** Start of SUPPLIED MATERIAL **
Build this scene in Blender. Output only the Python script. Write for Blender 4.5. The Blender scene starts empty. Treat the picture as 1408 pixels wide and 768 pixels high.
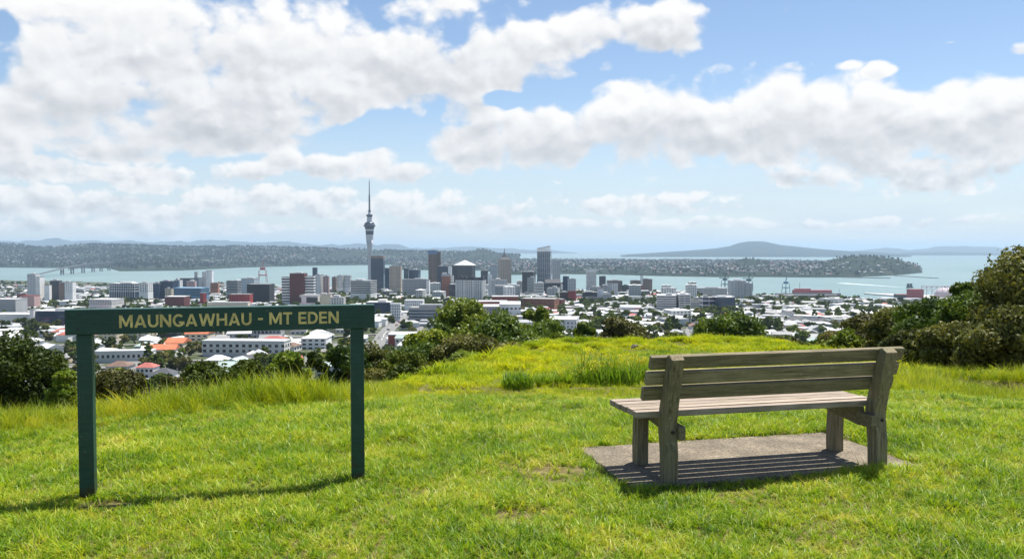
import bpy, bmesh, math, random
import numpy as np
from mathutils import Vector, Matrix, noise as mnoise

R = math.radians
scene = bpy.context.scene
col = scene.collection
rng = np.random.default_rng(7)
random.seed(7)

# ------------------------------------------------------------------ camera
F = 1095.0                      # focal length in photo pixels (1408 wide), 28 mm on 36 mm film
PITCH = math.atan(42 / F)       # horizon lies 42 px above the middle
EYE = 1.6
SEA = -168.4
cam_data = bpy.data.cameras.new("camera")
cam_data.sensor_width = 36.0
cam_data.lens = 36.0 * F / 1408
cam_data.clip_start = 0.05
cam_data.clip_end = 250000
cam = bpy.data.objects.new("camera", cam_data)
cam.location = (0, 0, EYE)
cam.rotation_euler = (math.pi / 2 - PITCH, 0, 0)
col.objects.link(cam)
scene.camera = cam

scene.render.resolution_x = 1024
scene.render.resolution_y = 558
scene.render.engine = 'CYCLES'
cy = scene.cycles
cy.use_denoising = True
cy.max_bounces = 7
cy.diffuse_bounces = 3
cy.glossy_bounces = 2
cy.transmission_bounces = 4
cy.transparent_max_bounces = 6
cy.volume_bounces = 0
cy.sample_clamp_indirect = 6.0
cy.use_adaptive_sampling = True
cy.adaptive_threshold = 0.015
vs = scene.view_settings
vs.view_transform = 'Standard'
vs.look = 'None'
vs.exposure = 0.82
vs.gamma = 1.0
vs.use_curve_mapping = False

# sun: towards (0.27, 0.283, 1): high, ahead and to the right
SUN_DIR = Vector((0.27, 0.283, 1.0)).normalized()
SUN_EL = math.asin(SUN_DIR.z)
SUN_ROT = math.atan2(SUN_DIR.x, SUN_DIR.y)
sun_data = bpy.data.lights.new("sun", 'SUN')
sun_data.energy = 5.0
sun_data.angle = R(0.53)
sun_data.color = (1.0, 0.955, 0.88)
sun = bpy.data.objects.new("sun", sun_data)
sun.rotation_euler = (-SUN_DIR).to_track_quat('-Z', 'Y').to_euler()
sun.location = (0, 0, 60)
col.objects.link(sun)

# ------------------------------------------------------------------ world: sky with clouds
world = bpy.data.worlds.new("World")
scene.world = world
world.use_nodes = True
world.cycles.sampling_method = 'NONE'


class NT:
    """small helper round a node tree"""
    def __init__(self, tree):
        self.t = tree

    def n(self, typ, **kw):
        nd = self.t.nodes.new(typ)
        for k, v in kw.items():
            setattr(nd, k, v)
        return nd

    def link(self, a, b):
        self.t.links.new(a, b)

    def put(self, sock, v):
        if hasattr(v, 'is_output'):
            self.link(v, sock)
        else:
            sock.default_value = v

    def m(self, op, a, b=None, c=None, clamp=False):
        nd = self.n('ShaderNodeMath', operation=op, use_clamp=clamp)
        self.put(nd.inputs[0], a)
        if b is not None:
            self.put(nd.inputs[1], b)
        if c is not None:
            self.put(nd.inputs[2], c)
        return nd.outputs[0]

    def vm(self, op, a, b=None, c=None):
        nd = self.n('ShaderNodeVectorMath', operation=op)
        self.put(nd.inputs[0], a)
        if b is not None:
            self.put(nd.inputs[1], b)
        if c is not None:
            self.put(nd.inputs[2], c)
        return nd.outputs['Value'] if op in ('LENGTH', 'DOT_PRODUCT', 'DISTANCE') else nd.outputs['Vector']

    def smooth(self, v, a, b, lo=0.0, hi=1.0, kind='SMOOTHSTEP'):
        nd = self.n('ShaderNodeMapRange', interpolation_type=kind)
        self.put(nd.inputs['Value'], v)
        self.put(nd.inputs['From Min'], a)
        self.put(nd.inputs['From Max'], b)
        self.put(nd.inputs['To Min'], lo)
        self.put(nd.inputs['To Max'], hi)
        return nd.outputs['Result']

    def noise(self, vec, scale, detail=4.0, rough=0.5, lac=2.0, dist=0.0, color=False):
        nd = self.n('ShaderNodeTexNoise')
        if vec is not None:
            self.link(vec, nd.inputs['Vector'])
        nd.inputs['Scale'].default_value = scale
        nd.inputs['Detail'].default_value = detail
        nd.inputs['Roughness'].default_value = rough
        nd.inputs['Lacunarity'].default_value = lac
        nd.inputs['Distortion'].default_value = dist
        return nd.outputs['Color' if color else 'Fac']

    def mix(self, f, a, b, blend='MIX'):
        nd = self.n('ShaderNodeMix', data_type='RGBA', blend_type=blend)
        self.put(nd.inputs['Factor'], f)
        self.put(nd.inputs['A'] if False else nd.inputs[6], a)
        self.put(nd.inputs[7], b)
        return nd.outputs[2]

    def ramp(self, f, stops, interp='LINEAR'):
        nd = self.n('ShaderNodeValToRGB')
        cr = nd.color_ramp
        cr.interpolation = interp
        while len(cr.elements) < len(stops):
            cr.elements.new(0.5)
        for e, (p, c) in zip(cr.elements, stops):
            e.position = p
            e.color = (*c, 1) if len(c) == 3 else c
        self.put(nd.inputs[0], f)
        return nd.outputs['Color']


def sky_angles(px, py):
    """azimuth and elevation of a direction, from the photograph's lens"""
    s, t = (px - 704) / F, (342 - py) / F
    a = math.atan(s)
    return a, math.atan(t * math.cos(a)), math.cos(a)


# (x, y, half width, half height, weight) of the cloud masses, as directions of the sky
CLOUDS = [
    (300, 70, 400, 105, 1.15), (120, 60, 260, 110, 1.0), (560, 100, 230, 85, 1.15), (640, 60, 150, 90, 0.95),
    (330, 150, 260, 48, 1.1), (90, 165, 220, 60, 1.05), (640, 150, 70, 40, 1.0), (705, 90, 70, 45, 1.0), (790, 45, 110, 42, 1.0),
    (900, 42, 95, 46, 1.1), (960, 30, 40, 30, 0.8), (760, 95, 60, 30, 0.85), (700, 15, 90, 14, 0.5),
    (650, 205, 90, 45, 1.15), (760, 190, 120, 58, 1.2), (900, 175, 150, 75, 1.25), (1060, 165, 150, 80, 1.25),
    (1200, 185, 140, 80, 1.25), (1340, 175, 130, 85, 1.25), (1300, 235, 140, 34, 1.1), (1100, 240, 90, 20, 0.9),
    (1120, 95, 60, 13, 0.85), (1195, 103, 40, 18, 0.9), (1500, 150, 150, 90, 1.2),
    (390, 222, 60, 26, 1.05), (450, 228, 90, 24, 1.05), (525, 220, 62, 28, 1.1), (580, 238, 40, 15, 0.9),
    (200, 240, 110, 26, 1.05), (310, 240, 70, 24, 1.0), (60, 236, 140, 34, 1.05), (0, 200, 120, 40, 1.0), (140, 205, 130, 30, 1.0), (290, 188, 190, 34, 1.15), (175, 145, 120, 56, 1.25), (40, 120, 90, 60, 1.0), (460, 150, 90, 40, 1.05), (640, 160, 60, 30, 1.0), (680, 62, 100, 52, 1.1), (600, 30, 110, 40, 1.0), (760, 60, 80, 44, 1.05), (700, 110, 70, 40, 1.0), (400, 176, 70, 22, 1.0), (560, 236, 70, 20, 1.05), (350, 236, 60, 24, 1.05),
    (1042, 28, 22, 8, 0.62), (1085, 22, 10, 8, 0.55), (825, 90, 28, 12, 0.7), (722, 142, 34, 10, 0.62), (1390, 74, 40, 14, 0.8), (1298, 71, 18, 5, 0.6),
    (860, 278, 180, 18, 1.0), (440, 275, 330, 24, 0.98), (120, 282, 260, 32, 1.05), (600, 290, 220, 22, 0.95), (330, 262, 200, 18, .95),
    (1200, 303, 280, 12, 0.95), (1000, 306, 240, 11, 0.9), (200, 312, 380, 16, 0.95), (680, 306, 260, 13, .95), (470, 292, 240, 16, .95), (900, 290, 160, 12, .85),
    (-250, 80, 300, 160, 1.1), (700, -160, 500, 120, 0.9), (200, -260, 500, 120, 1.0), (1500, -250, 300, 60, 0.6),
]
HOLES = [(2, 44, 40, 26, 0.38), (520, 178, 48, 26, 0.9), (500, 186, 50, 14, 0.7), (690, 138, 34, 15, 0.8),
         (1150, 45, 160, 36, 0.5)]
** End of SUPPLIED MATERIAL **
PROBLEM STATEMENT:
Skip every picture and return the lines above from the top through the one that contains "vs.use_curve_mapping = False".

ANSWER BELOW:
Build this scene in Blender. Output only the Python script. Write for Blender 4.5. The Blender scene starts empty. Treat the picture as 1408 pixels wide and 768 pixels high.
import bpy, bmesh, math, random
import numpy as np
from mathutils import Vector, Matrix, noise as mnoise

R = math.radians
scene = bpy.context.scene
col = scene.collection
rng = np.random.default_rng(7)
random.seed(7)

# ------------------------------------------------------------------ camera
F = 1095.0                      # focal length in photo pixels (1408 wide), 28 mm on 36 mm film
PITCH = math.atan(42 / F)       # horizon lies 42 px above the middle
EYE = 1.6
SEA = -168.4
cam_data = bpy.data.cameras.new("camera")
cam_data.sensor_width = 36.0
cam_data.lens = 36.0 * F / 1408
cam_data.clip_start = 0.05
cam_data.clip_end = 250000
cam = bpy.data.objects.new("camera", cam_data)
cam.location = (0, 0, EYE)
cam.rotation_euler = (math.pi / 2 - PITCH, 0, 0)
col.objects.link(cam)
scene.camera = cam

scene.render.resolution_x = 1024
scene.render.resolution_y = 558
scene.render.engine = 'CYCLES'
cy = scene.cycles
cy.use_denoising = True
cy.max_bounces = 7
cy.diffuse_bounces = 3
cy.glossy_bounces = 2
cy.transmission_bounces = 4
cy.transparent_max_bounces = 6
cy.volume_bounces = 0
cy.sample_clamp_indirect = 6.0
cy.use_adaptive_sampling = True
cy.adaptive_threshold = 0.015
vs = scene.view_settings
vs.view_transform = 'Standard'
vs.look = 'None'
vs.exposure = 0.82
vs.gamma = 1.0
vs.use_curve_mapping = False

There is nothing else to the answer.